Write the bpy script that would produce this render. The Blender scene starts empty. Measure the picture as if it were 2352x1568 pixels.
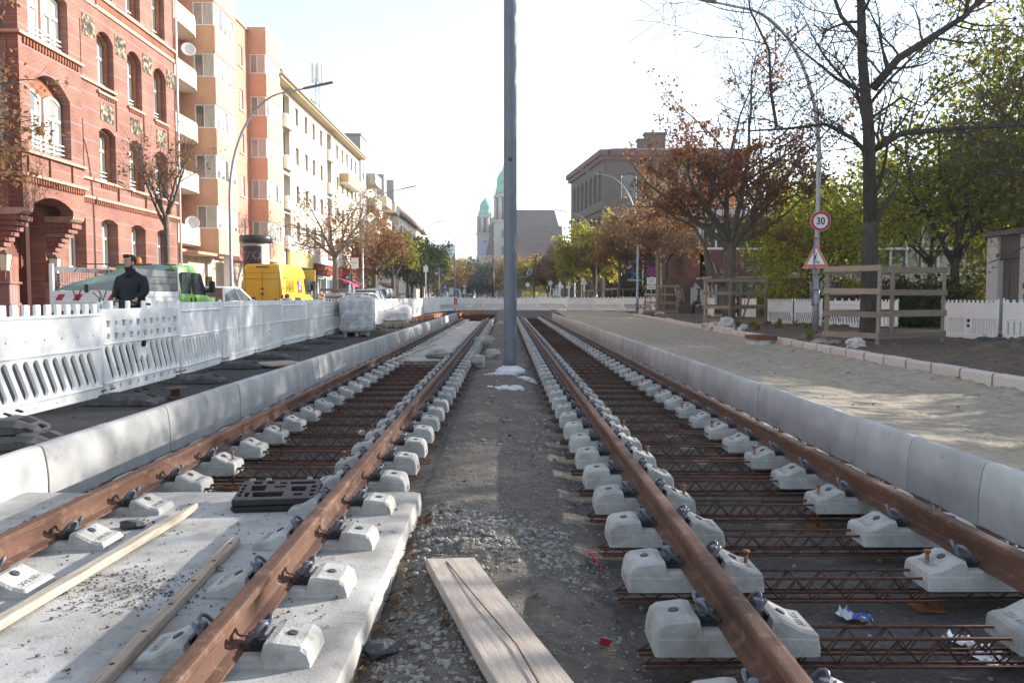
import bpy, math, random
import numpy as np
from mathutils import Vector, Matrix, Euler, noise
S = bpy.context.scene
C = S.collection
rnd = random.Random(7)
R = math.radians
PI = math.pi
V = Vector

# ------------------------------------------------------------------ camera numbers
CAMZ = 1.21
PITCH = math.atan(102 / 1829.0)
YAW = math.atan(14 / 1829.0)
cam_d = bpy.data.cameras.new('camera')
cam = bpy.data.objects.new('camera', cam_d)
C.objects.link(cam)
cam.location = (0, 0, CAMZ)
cam.rotation_euler = (R(90) - PITCH, 0, -YAW)
cam_d.sensor_width = 36
cam_d.lens = 1829 / 2352 * 36
cam_d.clip_end = 5000
cam_d.clip_start = .05
cam_d.dof.use_dof = True
cam_d.dof.focus_distance = 5.0
cam_d.dof.aperture_fstop = 8.0
S.camera = cam

# ------------------------------------------------------------------ light
SUN_AZ, SUN_EL = 25, 16.5           # azimuth counted from +X towards +Y
w = bpy.data.worlds.new('World')
S.world = w
w.use_nodes = True
nt = w.node_tree
nt.nodes.clear()
o_ = nt.nodes.new('ShaderNodeOutputWorld')
b_ = nt.nodes.new('ShaderNodeBackground')
s_ = nt.nodes.new('ShaderNodeTexSky')
s_.sky_type = 'NISHITA'
s_.sun_disc = False
s_.sun_elevation = R(SUN_EL)
s_.sun_rotation = R(90 - SUN_AZ)
s_.air_density = 1.0
s_.dust_density = .3
s_.ozone_density = 1.2
b_.inputs['Strength'].default_value = .15
h_ = nt.nodes.new('ShaderNodeHueSaturation')
h_.inputs['Saturation'].default_value = .62
nt.links.new(s_.outputs[0], h_.inputs['Color'])
nt.links.new(h_.outputs[0], b_.inputs[0])
nt.links.new(b_.outputs[0], o_.inputs[0])
sd = bpy.data.lights.new('sun', 'SUN')
sd.energy = 4.5
sd.angle = R(.55)
sd.color = (1, .94, .85)
sun = bpy.data.objects.new('sun', sd)
C.objects.link(sun)
sv = V((math.cos(R(SUN_AZ)) * math.cos(R(SUN_EL)), math.sin(R(SUN_AZ)) * math.cos(R(SUN_EL)), math.sin(R(SUN_EL))))
sun.rotation_euler = sv.to_track_quat('Z', 'Y').to_euler()
sun.location = sv * 200
S.view_settings.view_transform = 'Standard'
S.view_settings.look = 'None'
S.view_settings.gamma = 1
S.view_settings.exposure = 1.36
S.cycles.max_bounces = 6
S.cycles.diffuse_bounces = 3
S.cycles.glossy_bounces = 3
S.cycles.transparent_max_bounces = 12
S.cycles.use_denoising = True
S.cycles.sample_clamp_indirect = 6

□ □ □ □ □

Copy the data character for character, but drop all pictures from the copy.

RESULT OF THIS EXERCISE:
Write the bpy script that would produce this render. The Blender scene starts empty. Measure the picture as if it were 2352x1568 pixels.
import bpy, math, random
import numpy as np
from mathutils import Vector, Matrix, Euler, noise
S = bpy.context.scene
C = S.collection
rnd = random.Random(7)
R = math.radians
PI = math.pi
V = Vector

# ------------------------------------------------------------------ camera numbers
CAMZ = 1.21
PITCH = math.atan(102 / 1829.0)
YAW = math.atan(14 / 1829.0)
cam_d = bpy.data.cameras.new('camera')
cam = bpy.data.objects.new('camera', cam_d)
C.objects.link(cam)
cam.location = (0, 0, CAMZ)
cam.rotation_euler = (R(90) - PITCH, 0, -YAW)
cam_d.sensor_width = 36
cam_d.lens = 1829 / 2352 * 36
cam_d.clip_end = 5000
cam_d.clip_start = .05
cam_d.dof.use_dof = True
cam_d.dof.focus_distance = 5.0
cam_d.dof.aperture_fstop = 8.0
S.camera = cam

# ------------------------------------------------------------------ light
SUN_AZ, SUN_EL = 25, 16.5           # azimuth counted from +X towards +Y
w = bpy.data.worlds.new('World')
S.world = w
w.use_nodes = True
nt = w.node_tree
nt.nodes.clear()
o_ = nt.nodes.new('ShaderNodeOutputWorld')
b_ = nt.nodes.new('ShaderNodeBackground')
s_ = nt.nodes.new('ShaderNodeTexSky')
s_.sky_type = 'NISHITA'
s_.sun_disc = False
s_.sun_elevation = R(SUN_EL)
s_.sun_rotation = R(90 - SUN_AZ)
s_.air_density = 1.0
s_.dust_density = .3
s_.ozone_density = 1.2
b_.inputs['Strength'].default_value = .15
h_ = nt.nodes.new('ShaderNodeHueSaturation')
h_.inputs['Saturation'].default_value = .62
nt.links.new(s_.outputs[0], h_.inputs['Color'])
nt.links.new(h_.outputs[0], b_.inputs[0])
nt.links.new(b_.outputs[0], o_.inputs[0])
sd = bpy.data.lights.new('sun', 'SUN')
sd.energy = 4.5
sd.angle = R(.55)
sd.color = (1, .94, .85)
sun = bpy.data.objects.new('sun', sd)
C.objects.link(sun)
sv = V((math.cos(R(SUN_AZ)) * math.cos(R(SUN_EL)), math.sin(R(SUN_AZ)) * math.cos(R(SUN_EL)), math.sin(R(SUN_EL))))
sun.rotation_euler = sv.to_track_quat('Z', 'Y').to_euler()
sun.location = sv * 200
S.view_settings.view_transform = 'Standard'
S.view_settings.look = 'None'
S.view_settings.gamma = 1
S.view_settings.exposure = 1.36
S.cycles.max_bounces = 6
S.cycles.diffuse_bounces = 3
S.cycles.glossy_bounces = 3
S.cycles.transparent_max_bounces = 12
S.cycles.use_denoising = True
S.cycles.sample_clamp_indirect = 6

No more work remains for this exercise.